Hadoop is configured with XML files. These are essentially lists on what you want to run. There are many different types we may need to use. An example of the configurations may be the block size you want to use (64MB or 128MB?).

Services/Components

There are many components and I would learn nothing from just scoring the web for them. Plus I am sure someone has done this already. I am going to look at some challenges and list solutions.

“Why do I have to write a query in Java! It is overly complex for what I want to do!”

Well say hello to my friends Pig (aka Pig Latin) and Hive. Both are higher level languages. Being overly simplistic, essentially Pig and Hive are shortcuts for writing Java. It can be easier to learn and will have most of the functionality for when you get started.

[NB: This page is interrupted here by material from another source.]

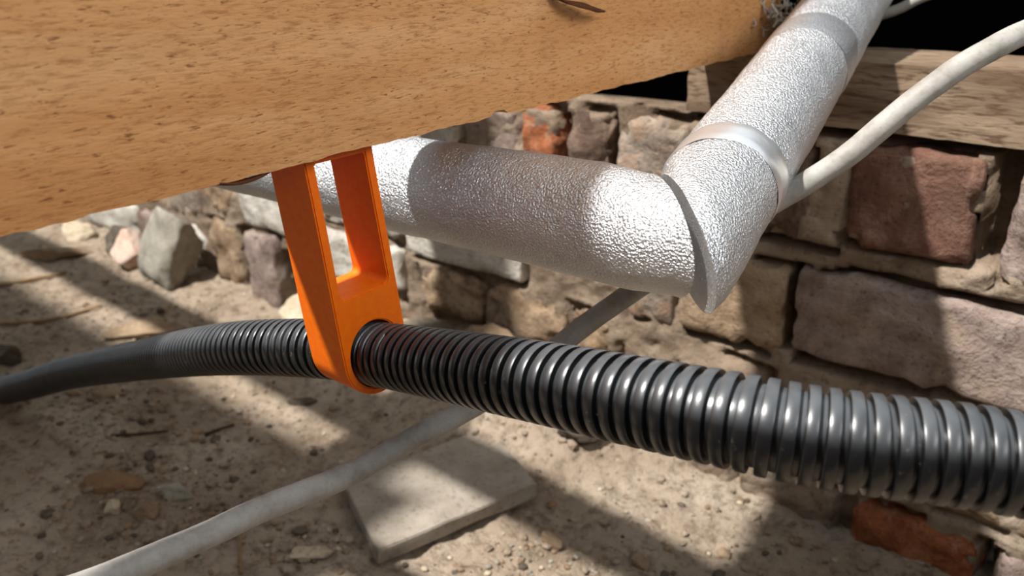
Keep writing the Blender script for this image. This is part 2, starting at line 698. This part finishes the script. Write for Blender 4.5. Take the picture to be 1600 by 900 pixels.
for i, (a, b, c, d, k, pr, ro) in enumerate(BRICKS):
    brick_mesh(a, b, c, d, MB[k], i * 1.7 + 0.3, pr, ro)
i = 100
for row, (c, d) in enumerate([(-0.236, -0.152), (-0.325, -0.250), (-0.412, -0.338), (-0.500, -0.425)]):
    x = -0.755 if row == 0 else (-0.972 if row == 1 else -1.24)
    while x > -2.3:
        wd = random.choice((0.105, 0.105, 0.21))
        if row == 1 and -1.24 < x - wd and x > -1.24:
            pass
        if not (row >= 1 and x - wd < -1.0 and x > -1.235 and row < 4):
            brick_mesh(x - wd, x, c + random.uniform(-0.004, 0.004), d, MB[random.choice(('pale', 'tan', 'mauve', 'grey', 'tan'))], i * 1.3, random.uniform(-0.003, 0.006), random.uniform(1.0, 1.8), 0.05, 6)
            x -= wd + 0.012
        else:
            x = -1.24
        i += 1
for (c, d) in [(-0.350, -0.258), (-0.466, -0.372)]:
    brick_mesh(0.255, 0.47, c, d, MB['mauve'], i, 0.002, 1.0)
    i += 1


# ------------------------------------------------------------------ timbers
def timber(name, x0, x1, y0, y1, z0, z1, nx, ny, nz, mat, warp, grain_axis, seed, ragged=0.0):
    """a box of grid faces with a sawn, slightly uneven surface"""
    bm = bmesh.new()
    def grid(fn, nu, nv):
        vs = [[bm.verts.new(fn(u / nu, v / nv)) for v in range(nv + 1)] for u in range(nu + 1)]
        for u in range(nu):
            for v in range(nv):
                bm.faces.new((vs[u][v], vs[u + 1][v], vs[u + 1][v + 1], vs[u][v + 1]))
    L = lambda a, b, t: a + (b - a) * t
    grid(lambda u, v: (x1, L(y0, y1, u), L(z0, z1, v)), ny, nz)
    grid(lambda u, v: (x0, L(y1, y0, u), L(z0, z1, v)), ny, nz)
    grid(lambda u, v: (L(x0, x1, u), y0, L(z0, z1, v)), nx, nz)
    grid(lambda u, v: (L(x1, x0, u), y1, L(z0, z1, v)), nx, nz)
    grid(lambda u, v: (L(x0, x1, u), L(y0, y1, v), z1), nx, ny)
    grid(lambda u, v: (L(x1, x0, u), L(y0, y1, v), z0), nx, ny)
    bmesh.ops.remove_doubles(bm, verts=bm.verts[:], dist=1e-6)
    c = Vector(((x0 + x1) / 2, (y0 + y1) / 2, (z0 + z1) / 2))
    for v in bm.verts:
        p = v.co.copy()
        s = (p.x * (8 if grain_axis == 'x' else 60), p.y * (8 if grain_axis == 'y' else 60), p.z * 60)
        q = (s[0] / 60, s[1] / 60, s[2] / 60)
        d = Vector((n3(q, 60, seed), n3(q, 60, seed + 4), n3(q, 60, seed + 8))) + 0.5 * Vector((n3(p, 120, seed + 1), n3(p, 120, seed + 5), n3(p, 120, seed + 9)))
        v.co += d * warp
        if ragged and p.z < z0 + 1e-5:
            e = n3(p, 45, seed + 20) + 0.6 * n3(p, 130, seed + 22)
            v.co.z += ragged * e + (ragged * 1.8 if e > 0.55 else 0)
        v.co = P(*v.co)
    bmesh.ops.recalc_face_normals(bm, faces=bm.faces[:])
    bv = [e for e in bm.edges if len(e.link_faces) == 2 and e.calc_face_angle() > 1.0]
    o = bm_obj(name, bm, mat)
    try:
        o.data.set_sharp_from_angle(angle=0.9)
    except Exception:
        pass
    return o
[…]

Both can also be extended with custom Java if you feel up to it. Pig is its own language, but Hive is similar to SQL. Pig can deal with unstructured data much easier than Hive. Pig can be run within the execution of work, whereas Hive can be run after the work has finished. They both kind of do the same job but have different features and ease depending on what you want to query.

Apologies for how creepy they both are.

“I want to query but I have JSON structured data, why would I use SQL stuff? I like JSON”

Jaql would like to say hello. It also can help with other file formats now which means it is in a similar space to Pig and Hive. Pig and Hive essentially become MapReduce jobs where as Jaql can become something else and hence can potentially do more.

“My node finished its work but was really slow and then died trying to pass its results / log file to me. Why can’t it send data quicker!”

I know something than can help! Flume. It can help gather data and save it in your HDFS. Essentially you say to each Node, I will give you this data and you have to put your results over in this box. “This box”, aka “sink” in big boy terminology, can be your HDFS or it could be to something known as a collector. This collector takes inputs from many places and then does a bulk-conversion process to save it to HDFS or a similar.

“I have done the work now but I need the summarised results/data, how can I get it back!!!”

You need Sqoop. That is not a typo. Sqoop allows bulk transfers from your Hadoop system (typically HDFS) and your structured database.

“I have a lot of parallel tasks but then I need to do something that depends on the previous to continue.”

You need Oozie. Oozie allows you to mark work as a dependant on other work items and hence wont start until the conditions you define are satisfied.

Note: MapReduce is a service/component albeit a vital one for Hadoop. It does the organising of work to help simplify the load.

We are done

So my target was:

I now want to know more about Hadoop. I don’t want to dive into crazy detail… yet.

I am happy with that, I get the services and things and understand some of how Hadoop works.